## TASK BRIEF
Pick out the lines containing "scene".

## SOURCE DATA
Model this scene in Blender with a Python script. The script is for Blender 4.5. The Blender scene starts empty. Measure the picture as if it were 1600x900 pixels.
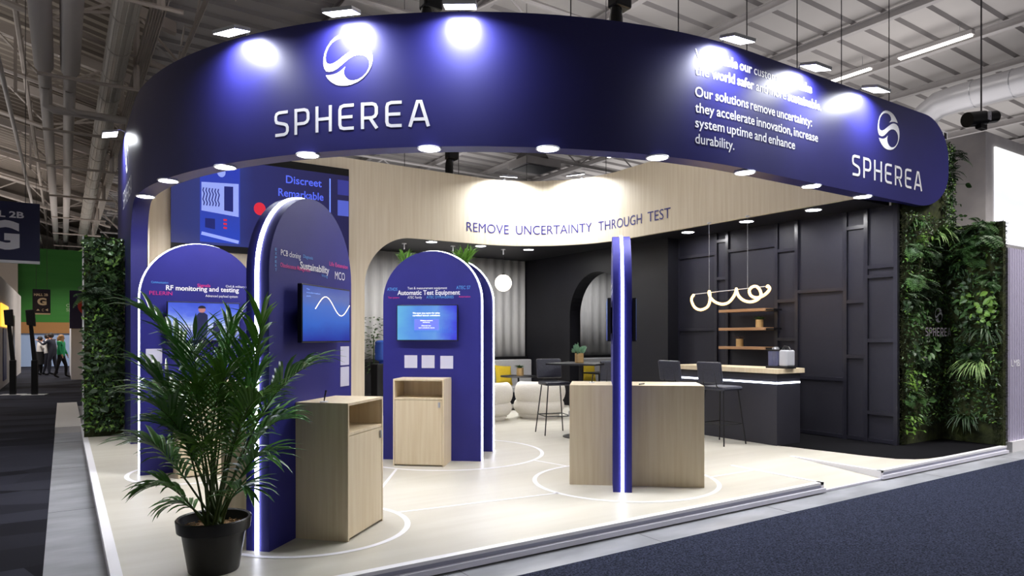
import bpy, bmesh, math, random
from mathutils import Vector, Matrix, geometry
random.seed(7)
R_ = random.random
def U(a, b): return random.uniform(a, b)
C = bpy.context.scene.collection
sc = bpy.context.scene
# ------------------------------------------------------------------ camera, world, exposure
cd = bpy.data.cameras.new('camera'); cam = bpy.data.objects.new('camera', cd); C.objects.link(cam)
cam.location = (0, 0, 1.55); cam.rotation_euler = (math.pi/2, 0, -math.radians(33.331))
cd.lens = 24; cd.sensor_width = 36; cd.sensor_fit = 'HORIZONTAL'; cd.shift_y = 0.04875; cd.clip_end = 400; cd.clip_start = .05
sc.camera = cam
w = bpy.data.worlds.new('hall_air'); sc.world = w; w.use_nodes = True
w.node_tree.nodes['Background'].inputs[0].default_value = (1.0, .95, .92, 1)
w.node_tree.nodes['Background'].inputs[1].default_value = .14
sc.view_settings.view_transform = 'Standard'; sc.view_settings.look = 'None'
sc.view_settings.exposure = 0; sc.view_settings.gamma = 1; sc.view_settings.use_curve_mapping = False
try: sc.cycles.use_denoising = True; sc.cycles.max_bounces = 6; sc.cycles.sample_clamp_indirect = 6
except Exception: pass
P_DOWN, P_FLOOD, P_FILL = 22, 32, 260      # watts: booth downlights, header floods, added fill lights
E_LED = 9

def area(name, parent, loc, rot, size, power, col=(1, 1, 1), shape='DISK', sy=None, spread=180):
    l = bpy.data.lights.new(name, 'AREA'); l.energy = power; l.shape = shape; l.size = size; l.color = col; l.spread = math.radians(spread)
    if sy: l.size_y = sy
    o = bpy.data.objects.new(name, l); C.objects.link(o); o.location = loc; o.rotation_euler = rot
    if parent: o.parent = parent
    return o
# unseen fill lights added: facing up at the roof, down over stand and aisles
for x, y, p in ((8, 9, .3), (15, 8, .3), (22, 9, .3), (10, 20, .4), (19, 20, .45), (9, 33, .5), (12, 0, .2), (-5, 9, .8), (-5, 20, .8), (-5, 34, .8)):
    area('roof_fill_light', None, (x, y, 5.9), (math.pi, 0, 0), 5, P_FILL*p, (1, .965, .95), 'SQUARE')
for x, y, p in ((4.4, 8.6, .13), (6.4, 7.2, .13), (2.6, 9.2, .06), (6, -3.5, .35), (13, 0, .4), (-4, 9, .35), (-3, 22, .7), (-1.5, 33, 1.2), (.5, 40, 1.6), (11.5, 1.5, 1.2)):
    area('overhead_fill_light', None, (x, y, 6.6), (0, 0, 0), 1.5, P_FILL*p, (1, .95, .9), 'SQUARE', spread=130)

# ------------------------------------------------------------------ materials
def lin(c): return tuple(((v/255)/12.92 if v/255 <= .04045 else ((v/255+.055)/1.055)**2.4) for v in c) + (1,)
MATS = {}
def M(name, rgb, rough=.5, metal=0, rgb2=None, scale=(5, 5, 5), detail=4, bump=0, emis=0, spec=.5, trans=0, contrast=(.35, .65), bscale=None, voronoi=False):
    if name in MATS: return MATS[name]
    m = bpy.data.materials.new(name); m.use_nodes = True; nt = m.node_tree; b = nt.nodes['Principled BSDF']
    b.inputs['Base Color'].default_value = lin(rgb); b.inputs['Roughness'].default_value = rough
    b.inputs['Metallic'].default_value = metal; b.inputs['Specular IOR Level'].default_value = spec
    if trans: b.inputs['Transmission Weight'].default_value = trans
    if rgb2 or bump:
        tc = nt.nodes.new('ShaderNodeTexCoord'); mp = nt.nodes.new('ShaderNodeMapping')
        mp.inputs['Scale'].default_value = scale; nt.links.new(tc.outputs['Object'], mp.inputs[0])
        if voronoi:
            n = nt.nodes.new('ShaderNodeTexVoronoi'); n.inputs['Scale'].default_value = 1; out = n.outputs['Color']
            bw = nt.nodes.new('ShaderNodeRGBToBW'); nt.links.new(out, bw.inputs[0]); fac = bw.outputs[0]
        else:
            n = nt.nodes.new('ShaderNodeTexNoise'); n.inputs['Scale'].default_value = 1; n.inputs['Detail'].default_value = detail; fac = n.outputs[0]
        nt.links.new(mp.outputs[0], n.inputs['Vector'])
        if rgb2:
            cr = nt.nodes.new('ShaderNodeValToRGB'); cr.color_ramp.elements[0].position = contrast[0]; cr.color_ramp.elements[1].position = contrast[1]
            cr.color_ramp.elements[0].color = lin(rgb); cr.color_ramp.elements[1].color = lin(rgb2)
            nt.links.new(fac, cr.inputs[0]); nt.links.new(cr.outputs[0], b.inputs['Base Color'])
        if bump:
            bp = nt.nodes.new('ShaderNodeBump'); bp.inputs['Strength'].default_value = bump; bp.inputs['Distance'].default_value = .02
            nt.links.new(fac, bp.inputs['Height']); nt.links.new(bp.outputs[0], b.inputs['Normal'])
    if emis:
        b.inputs['Emission Color'].default_value = lin(rgb); b.inputs['Emission Strength'].default_value = emis
    MATS[name] = m; return m
BLUE = M('navy_paint', (40, 40, 122), .5, spec=.3, rgb2=(43, 43, 128), scale=(2, 2, 2))
FASC = M('fascia_navy', (33, 33, 100), .42, rgb2=(36, 35, 106), scale=(1.5, 1.5, 1.5))
WOOD = M('ash_veneer', (228, 214, 188), .5, rgb2=(238, 226, 203), scale=(22, 22, .9), detail=5)
WOODC = M('oak_board', (224, 206, 173), .45, rgb2=(234, 219, 190), scale=(30, 30, 1.4), detail=5)
WOODD = M('walnut_shelf', (150, 112, 78), .5, rgb2=(168, 130, 94), scale=(30, 3, 30))
FLOOR = M('pale_wood_floor', (194, 190, 178), .38, rgb2=(201, 198, 187), scale=(.7, 7, 3), detail=3)
WHITE = M('white_paint', (236, 236, 240), .5, rgb2=(231, 231, 236), scale=(2, 2, 2))
VINYL = M('white_vinyl', (240, 240, 246), .5)
PINK = M('pink_vinyl', (214, 50, 140), .5); CYAN = M('cyan_vinyl', (80, 150, 225), .5)
NAVYV = M('navy_vinyl', (54, 52, 130), .5)
BLACK = M('black_paint', (19, 19, 25), .5, spec=.3, rgb2=(21, 21, 28), scale=(2, 2, 2))
PANEL = M('charcoal_panel', (35, 35, 45), .5, spec=.3, rgb2=(37, 37, 47), scale=(2, 2, 2))
BATTEN = M('charcoal_batten', (33, 33, 43), .3)
BLKM = M('black_metal', (22, 22, 26), .4, .3); BLKP = M('black_plastic', (16, 16, 18), .35)
BLKC = M('black_carpet', (12, 12, 15), .95, spec=.08, rgb2=(17, 17, 21), scale=(60, 60, 60))
LEATH = M('black_leather', (42, 44, 58), .38, rgb2=(48, 50, 64), scale=(40, 40, 40), bump=.2)
GOLD = M('brushed_gold', (214, 180, 126), .3, .45, rgb2=(200, 165, 112), scale=(2, 2, 90))
STEEL = M('steel', (190, 192, 198), .3, .8); ALU = M('aluminium_trim', (226, 226, 240), .4, 0); ALUD = M('aluminium_dark', (170, 173, 192), .45, 0)
BOUCLE = M('white_boucle', (238, 234, 226), .9, rgb2=(228, 223, 213), scale=(90, 90, 90), bump=.5)
GREYF = M('grey_fabric', (188, 188, 190), .9, rgb2=(178, 178, 180), scale=(60, 60, 60), bump=.2)
YELL = M('yellow_fabric', (212, 182, 40), .85, rgb2=(200, 170, 34), scale=(50, 50, 50), bump=.2)
CURT = M('grey_curtain', (214, 214, 214), .85, rgb2=(204, 204, 205), scale=(40, 40, 3))
LED = M('led_strip', (240, 243, 255), .4, emis=E_LED)
LAMP = M('lamp_glow', (250, 250, 255), .4, emis=14)
GLOBE = M('globe_glow', (255, 243, 222), .4, emis=3)
NEON = M('neon_glow', (255, 208, 136), .4, emis=3.2)
TUBEL = M('tube_glow', (255, 250, 240), .4, emis=5)
LEAFP = M('palm_leaf', (76, 126, 66), .3, rgb2=(110, 164, 84), scale=(3, 3, 3)); LEAFP2 = M('palm_leaf_light', (112, 164, 58), .4, rgb2=(86, 136, 50), scale=(4, 4, 4))
STEM = M('palm_stem', (66, 88, 40), .5); SOIL = M('bark_chips', (150, 116, 74), .9, rgb2=(96, 70, 44), scale=(60, 60, 60), bump=.6)
MOSS = M('moss', (32, 38, 18), .95, rgb2=(58, 66, 28), scale=(9, 9, 9), detail=8, bump=.8)
LF1 = M('leaf_deep', (28, 52, 28), .5, rgb2=(42, 70, 34), scale=(6, 6, 6)); LF2 = M('leaf_mid', (46, 82, 38), .5, rgb2=(66, 102, 46), scale=(6, 6, 6))
LF3 = M('leaf_lime', (118, 158, 62), .5, rgb2=(92, 134, 52), scale=(6, 6, 6)); LF4 = M('leaf_striped', (150, 176, 110), .5, rgb2=(80, 120, 58), scale=(30, 30, 30))
SUCC = M('succulent', (120, 160, 130), .5)

# ------------------------------------------------------------------ mesh builder
class MB:
    def __init__(s): s.v = []; s.f = []; s.m = []
    def add(s, vs, fs, mi=0):
        k = len(s.v); s.v += [tuple(p) for p in vs]; s.f += [tuple(i+k for i in f) for f in fs]; s.m += [mi]*len(fs); return s
    def box(s, x0, x1, y0, y1, z0, z1, T=None, mi=0):
        vs = [Vector((x, y, z)) for z in (z0, z1) for y in (y0, y1) for x in (x0, x1)]
        if T: vs = [T @ p for p in vs]
        return s.add(vs, [(0, 2, 3, 1), (4, 5, 7, 6), (0, 1, 5, 4), (1, 3, 7, 5), (3, 2, 6, 7), (2, 0, 4, 6)], mi)
    def tube(s, pts, r, n=8, closed=False, mi=0):
        pts = [Vector(p) for p in pts]; N = len(pts); rs = r if isinstance(r, (list, tuple)) else [r]*N
        t0 = (pts[1]-pts[0]).normalized(); up = Vector((0, 0, 1)) if abs(t0.z) < .9 else Vector((1, 0, 0)); nx = t0.cross(up).normalized(); vs = []
        for i, p in enumerate(pts):
            if closed: t = pts[(i+1) % N]-pts[i-1]
            else: t = pts[min(i+1, N-1)]-pts[max(i-1, 0)]
            t = t.normalized() if t.length > 1e-9 else t0
            nx = (nx-t*nx.dot(t)).normalized(); ny = t.cross(nx)
            for j in range(n):
                a = 2*math.pi*j/n; vs.append(p+(nx*math.cos(a)+ny*math.sin(a))*rs[i])
        fs = [(i*n+j, i*n+(j+1) % n, (i+1)*n+(j+1) % n, (i+1)*n+j) for i in range(N-1) for j in range(n)]
        if closed: fs += [((N-1)*n+j, (N-1)*n+(j+1) % n, (j+1) % n, j) for j in range(n)]
        else: fs += [tuple(range(n-1, -1, -1)), tuple((N-1)*n+j for j in range(n))]
        return s.add(vs, fs, mi)
    def lathe(s, prof, n=32, c=(0, 0, 0), mi=0, sx=1, sy=1):
        vs = [(c[0]+sx*r*math.cos(2*math.pi*j/n), c[1]+sy*r*math.sin(2*math.pi*j/n), c[2]+z) for r, z in prof for j in range(n)]
        fs = [(i*n+j, i*n+(j+1) % n, (i+1)*n+(j+1) % n, (i+1)*n+j) for i in range(len(prof)-1) for j in range(n)]
        if prof[0][0] > 1e-6: fs.append(tuple(range(n-1, -1, -1)))
        if prof[-1][0] > 1e-6: fs.append(tuple((len(prof)-1)*n+j for j in range(n)))
        return s.add(vs, fs, mi)
    def prism(s, poly, f0, f1, mi=0):
        """poly: 2-D outline; f0/f1 map an outline point to the two end faces"""
        n = len(poly); tri = geometry.tessellate_polygon([[Vector((p[0], p[1], 0)) for p in poly]])
        s.add([f0(*p) for p in poly]+[f1(*p) for p in poly],
              [tuple(t) for t in tri]+[tuple(i+n for i in reversed(t)) for t in tri]+[(i, (i+1) % n, (i+1) % n+n, i+n) for i in range(n)], mi); return s
    def poly(s, poly, f, mi=0):
        tri = geometry.tessellate_polygon([[Vector((p[0], p[1], 0)) for p in poly]])
        return s.add([f(*p) for p in poly], [tuple(t) for t in tri], mi)
    def sphere(s, c, r, n=16, mi=0, sz=1):
        k = n//2; return s.lathe([(max(1e-7, r*math.sin(math.pi*i/k)) if 0 < i < k else 1e-7, -r*sz*math.cos(math.pi*i/k)) for i in range(k+1)], n, c, mi)
    def build(s, name, mat, parent=None, smooth=False, bevel=0, mats=None, subsurf=0, fix=True):
        me = bpy.data.meshes.new(name); me.from_pydata(s.v, [], s.f)
        for m in (mats or [mat]): me.materials.append(m)
        if mats: me.polygons.foreach_set('material_index', s.m)
        if fix:
            b = bmesh.new(); b.from_mesh(me); bmesh.ops.remove_doubles(b, verts=b.verts, dist=1e-5); bmesh.ops.recalc_face_normals(b, faces=b.faces); b.to_mesh(me); b.free()
        if smooth: me.polygons.foreach_set('use_smooth', [True]*len(me.polygons))
        me.update(); o = bpy.data.objects.new(name, me); C.objects.link(o)
        if parent: o.parent = parent
        if bevel:
            q = o.modifiers.new('bevel', 'BEVEL'); q.width = bevel; q.segments = 2; q.limit_method = 'ANGLE'
        if subsurf:
            q = o.modifiers.new('sub', 'SUBSURF'); q.levels = subsurf; q.render_levels = subsurf
        if smooth and not subsurf and not bevel:
            try:
                q = o.modifiers.new('es', 'EDGE_SPLIT'); q.split_angle = math.radians(40)
            except Exception: pass
        return o
def thing(name, label, cat, loc=(0, 0, 0), rz=0, group=None):
    o = bpy.data.objects.new(name, None); C.objects.link(o); o.location = loc; o.rotation_euler = (0, 0, rz); o.empty_display_size = .1
    return tag(o, label, cat, group)
def tag(o, label, cat, group=None, kind=None):
    o['label'] = label; o['category'] = cat
    if group: o['group'] = group
    if kind: o['kind'] = kind
    return o
def struct(o, label=None):
    o['kind'] = 'structure'
    if label: o['label'] = label
    return o
def dup(r, loc, rz=None, label=None):
    n = r.copy(); C.objects.link(n); n.location = loc
    if rz is not None: n.rotation_euler = (0, 0, rz)
    if label: n['label'] = label
    for ch in r.children:
        c = ch.copy(); C.objects.link(c); c.parent = n
        for g in ch.children:
            d = g.copy(); C.objects.link(d); d.parent = c
    return n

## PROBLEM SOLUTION
Model this scene in Blender with a Python script. The script is for Blender 4.5. The Blender scene starts empty. Measure the picture as if it were 1600x900 pixels.
C = bpy.context.scene.collection
sc = bpy.context.scene